Stored entries
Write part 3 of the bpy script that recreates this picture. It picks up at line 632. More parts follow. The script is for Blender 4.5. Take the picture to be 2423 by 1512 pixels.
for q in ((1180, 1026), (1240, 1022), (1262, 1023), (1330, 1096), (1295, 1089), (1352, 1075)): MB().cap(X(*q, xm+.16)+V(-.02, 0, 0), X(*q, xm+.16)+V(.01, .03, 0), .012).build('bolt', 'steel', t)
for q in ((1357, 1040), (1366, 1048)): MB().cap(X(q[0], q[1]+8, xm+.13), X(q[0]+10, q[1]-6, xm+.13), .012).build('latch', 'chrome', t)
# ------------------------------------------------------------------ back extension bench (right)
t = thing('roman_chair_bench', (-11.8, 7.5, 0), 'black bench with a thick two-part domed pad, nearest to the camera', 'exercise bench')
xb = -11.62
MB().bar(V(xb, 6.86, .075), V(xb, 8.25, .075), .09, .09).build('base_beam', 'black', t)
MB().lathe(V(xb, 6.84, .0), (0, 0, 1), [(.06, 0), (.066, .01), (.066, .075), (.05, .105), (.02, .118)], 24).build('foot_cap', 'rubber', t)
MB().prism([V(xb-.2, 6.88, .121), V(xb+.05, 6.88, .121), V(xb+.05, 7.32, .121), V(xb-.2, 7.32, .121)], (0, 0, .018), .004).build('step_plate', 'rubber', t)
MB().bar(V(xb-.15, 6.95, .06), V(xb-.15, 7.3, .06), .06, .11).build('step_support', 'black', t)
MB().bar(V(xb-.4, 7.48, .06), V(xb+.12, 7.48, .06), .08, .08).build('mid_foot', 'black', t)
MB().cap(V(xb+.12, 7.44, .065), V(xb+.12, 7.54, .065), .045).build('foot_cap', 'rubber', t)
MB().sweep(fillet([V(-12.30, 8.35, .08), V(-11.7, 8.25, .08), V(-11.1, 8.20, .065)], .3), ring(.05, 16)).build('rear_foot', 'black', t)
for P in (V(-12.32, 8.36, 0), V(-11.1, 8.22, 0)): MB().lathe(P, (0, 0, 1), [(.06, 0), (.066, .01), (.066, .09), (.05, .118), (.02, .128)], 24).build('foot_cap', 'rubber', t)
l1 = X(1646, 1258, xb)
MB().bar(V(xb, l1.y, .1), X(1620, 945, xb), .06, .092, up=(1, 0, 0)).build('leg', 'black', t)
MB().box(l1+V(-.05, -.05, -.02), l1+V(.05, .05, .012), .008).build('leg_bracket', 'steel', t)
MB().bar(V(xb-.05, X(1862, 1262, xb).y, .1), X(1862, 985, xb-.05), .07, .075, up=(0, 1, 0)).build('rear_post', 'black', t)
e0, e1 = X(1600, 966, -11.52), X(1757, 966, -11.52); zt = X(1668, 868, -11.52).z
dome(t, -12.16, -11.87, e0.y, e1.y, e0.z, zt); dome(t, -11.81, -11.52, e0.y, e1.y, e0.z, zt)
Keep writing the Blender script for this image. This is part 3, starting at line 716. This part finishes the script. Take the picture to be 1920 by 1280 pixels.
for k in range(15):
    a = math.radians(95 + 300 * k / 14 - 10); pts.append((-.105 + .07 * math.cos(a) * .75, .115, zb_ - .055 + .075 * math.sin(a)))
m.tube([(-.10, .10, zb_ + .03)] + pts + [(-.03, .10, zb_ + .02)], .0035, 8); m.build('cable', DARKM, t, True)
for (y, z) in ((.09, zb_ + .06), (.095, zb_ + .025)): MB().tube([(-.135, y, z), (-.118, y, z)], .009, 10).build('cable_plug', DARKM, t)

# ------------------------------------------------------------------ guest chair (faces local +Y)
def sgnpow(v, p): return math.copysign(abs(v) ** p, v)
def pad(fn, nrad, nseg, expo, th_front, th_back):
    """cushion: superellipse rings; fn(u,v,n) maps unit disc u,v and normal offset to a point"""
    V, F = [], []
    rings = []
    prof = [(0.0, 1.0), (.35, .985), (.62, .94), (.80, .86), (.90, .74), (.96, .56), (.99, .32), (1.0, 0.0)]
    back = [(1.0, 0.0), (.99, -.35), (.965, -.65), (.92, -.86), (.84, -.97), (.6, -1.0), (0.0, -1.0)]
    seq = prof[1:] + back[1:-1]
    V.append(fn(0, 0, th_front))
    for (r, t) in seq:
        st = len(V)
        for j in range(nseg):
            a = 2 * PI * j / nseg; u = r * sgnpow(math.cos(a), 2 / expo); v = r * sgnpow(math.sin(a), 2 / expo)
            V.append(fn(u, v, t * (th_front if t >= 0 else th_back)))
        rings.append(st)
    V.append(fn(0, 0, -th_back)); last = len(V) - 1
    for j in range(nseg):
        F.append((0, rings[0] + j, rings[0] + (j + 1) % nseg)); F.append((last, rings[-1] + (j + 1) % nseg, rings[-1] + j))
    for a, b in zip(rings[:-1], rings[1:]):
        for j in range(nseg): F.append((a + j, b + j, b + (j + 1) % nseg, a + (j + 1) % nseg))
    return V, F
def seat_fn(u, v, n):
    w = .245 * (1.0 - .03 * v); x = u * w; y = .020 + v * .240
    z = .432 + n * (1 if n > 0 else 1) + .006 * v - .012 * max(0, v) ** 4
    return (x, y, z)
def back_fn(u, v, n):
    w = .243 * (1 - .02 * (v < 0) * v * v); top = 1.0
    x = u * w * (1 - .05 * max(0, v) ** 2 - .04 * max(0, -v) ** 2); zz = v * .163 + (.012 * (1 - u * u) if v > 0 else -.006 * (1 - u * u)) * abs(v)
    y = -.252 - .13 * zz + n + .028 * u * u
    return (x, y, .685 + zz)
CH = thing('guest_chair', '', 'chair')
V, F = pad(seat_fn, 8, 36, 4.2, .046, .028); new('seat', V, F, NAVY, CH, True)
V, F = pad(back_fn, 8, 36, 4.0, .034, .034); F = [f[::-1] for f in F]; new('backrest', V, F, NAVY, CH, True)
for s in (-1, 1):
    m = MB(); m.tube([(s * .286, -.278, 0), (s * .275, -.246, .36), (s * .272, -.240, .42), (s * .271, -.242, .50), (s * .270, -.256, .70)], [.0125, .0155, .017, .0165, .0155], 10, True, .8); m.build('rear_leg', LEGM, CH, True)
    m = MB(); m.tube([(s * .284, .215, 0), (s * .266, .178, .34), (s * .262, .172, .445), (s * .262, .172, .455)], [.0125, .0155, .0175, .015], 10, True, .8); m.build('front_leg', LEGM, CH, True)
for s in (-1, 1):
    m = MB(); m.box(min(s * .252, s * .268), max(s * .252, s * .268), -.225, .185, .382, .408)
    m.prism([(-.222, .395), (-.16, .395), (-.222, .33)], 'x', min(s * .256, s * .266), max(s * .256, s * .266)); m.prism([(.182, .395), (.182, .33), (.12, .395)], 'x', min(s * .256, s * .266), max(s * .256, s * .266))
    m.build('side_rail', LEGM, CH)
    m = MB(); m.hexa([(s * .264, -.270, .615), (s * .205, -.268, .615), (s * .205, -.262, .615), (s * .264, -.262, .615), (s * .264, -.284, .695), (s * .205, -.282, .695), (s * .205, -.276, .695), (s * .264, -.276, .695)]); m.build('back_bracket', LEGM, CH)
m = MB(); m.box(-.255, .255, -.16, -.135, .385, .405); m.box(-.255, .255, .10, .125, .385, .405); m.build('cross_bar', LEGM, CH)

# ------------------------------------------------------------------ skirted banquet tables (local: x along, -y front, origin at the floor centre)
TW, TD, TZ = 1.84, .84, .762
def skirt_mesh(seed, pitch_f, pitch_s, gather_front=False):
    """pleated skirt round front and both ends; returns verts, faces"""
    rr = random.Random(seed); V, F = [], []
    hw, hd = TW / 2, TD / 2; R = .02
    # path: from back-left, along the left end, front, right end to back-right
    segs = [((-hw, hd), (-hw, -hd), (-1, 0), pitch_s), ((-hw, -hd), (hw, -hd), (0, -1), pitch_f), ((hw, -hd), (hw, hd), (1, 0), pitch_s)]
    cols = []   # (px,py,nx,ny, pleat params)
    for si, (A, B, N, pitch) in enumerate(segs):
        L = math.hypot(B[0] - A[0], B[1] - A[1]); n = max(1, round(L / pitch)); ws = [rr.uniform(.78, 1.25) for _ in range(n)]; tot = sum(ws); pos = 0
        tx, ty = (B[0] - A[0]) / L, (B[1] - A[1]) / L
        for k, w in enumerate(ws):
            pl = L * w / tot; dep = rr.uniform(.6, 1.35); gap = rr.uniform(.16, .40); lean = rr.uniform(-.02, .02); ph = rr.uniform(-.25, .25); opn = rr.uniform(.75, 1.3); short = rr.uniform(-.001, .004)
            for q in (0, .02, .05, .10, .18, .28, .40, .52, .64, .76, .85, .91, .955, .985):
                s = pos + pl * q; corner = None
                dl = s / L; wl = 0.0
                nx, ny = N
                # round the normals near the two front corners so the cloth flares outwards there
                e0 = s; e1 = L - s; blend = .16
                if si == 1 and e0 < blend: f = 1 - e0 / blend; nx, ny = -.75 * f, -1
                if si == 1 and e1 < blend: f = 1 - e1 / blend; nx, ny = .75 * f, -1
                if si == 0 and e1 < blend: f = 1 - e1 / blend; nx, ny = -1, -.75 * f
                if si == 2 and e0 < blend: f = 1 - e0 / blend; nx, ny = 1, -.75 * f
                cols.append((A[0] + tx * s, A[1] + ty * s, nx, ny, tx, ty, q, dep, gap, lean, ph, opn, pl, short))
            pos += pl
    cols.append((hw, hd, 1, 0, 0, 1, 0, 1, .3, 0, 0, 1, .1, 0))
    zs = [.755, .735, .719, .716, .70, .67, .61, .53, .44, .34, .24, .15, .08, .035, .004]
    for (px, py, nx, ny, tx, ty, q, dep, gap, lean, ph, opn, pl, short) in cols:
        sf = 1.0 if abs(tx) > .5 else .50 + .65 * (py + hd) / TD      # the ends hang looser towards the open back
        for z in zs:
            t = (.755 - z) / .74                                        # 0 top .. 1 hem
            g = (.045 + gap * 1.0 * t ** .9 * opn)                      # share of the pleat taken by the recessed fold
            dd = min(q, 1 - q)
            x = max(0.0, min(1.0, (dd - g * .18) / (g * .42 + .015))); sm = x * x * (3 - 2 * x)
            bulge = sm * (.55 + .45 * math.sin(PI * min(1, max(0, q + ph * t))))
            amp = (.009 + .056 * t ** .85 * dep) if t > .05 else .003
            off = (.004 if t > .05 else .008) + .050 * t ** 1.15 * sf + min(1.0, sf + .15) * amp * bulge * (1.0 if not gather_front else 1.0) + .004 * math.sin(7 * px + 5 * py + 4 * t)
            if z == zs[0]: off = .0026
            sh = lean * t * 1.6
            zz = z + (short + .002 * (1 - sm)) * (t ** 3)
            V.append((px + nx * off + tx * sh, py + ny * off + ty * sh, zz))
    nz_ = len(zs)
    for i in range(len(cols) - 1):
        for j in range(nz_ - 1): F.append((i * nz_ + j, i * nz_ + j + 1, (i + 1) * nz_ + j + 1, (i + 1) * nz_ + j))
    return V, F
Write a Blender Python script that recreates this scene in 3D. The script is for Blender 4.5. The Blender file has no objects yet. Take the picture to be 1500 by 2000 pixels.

## PROBLEM TO WORK ON
Give again, word for word, every line of the listing above from the one with "Keep writing the" to the one with "for (y, z) in", both inclusive, and nothing beyond them.

## FINAL RESULT
Keep writing the Blender script for this image. This is part 3, starting at line 716. This part finishes the script. Take the picture to be 1920 by 1280 pixels.
for k in range(15):
    a = math.radians(95 + 300 * k / 14 - 10); pts.append((-.105 + .07 * math.cos(a) * .75, .115, zb_ - .055 + .075 * math.sin(a)))
m.tube([(-.10, .10, zb_ + .03)] + pts + [(-.03, .10, zb_ + .02)], .0035, 8); m.build('cable', DARKM, t, True)
for (y, z) in ((.09, zb_ + .06), (.095, zb_ + .025)): MB().tube([(-.135, y, z), (-.118, y, z)], .009, 10).build('cable_plug', DARKM, t)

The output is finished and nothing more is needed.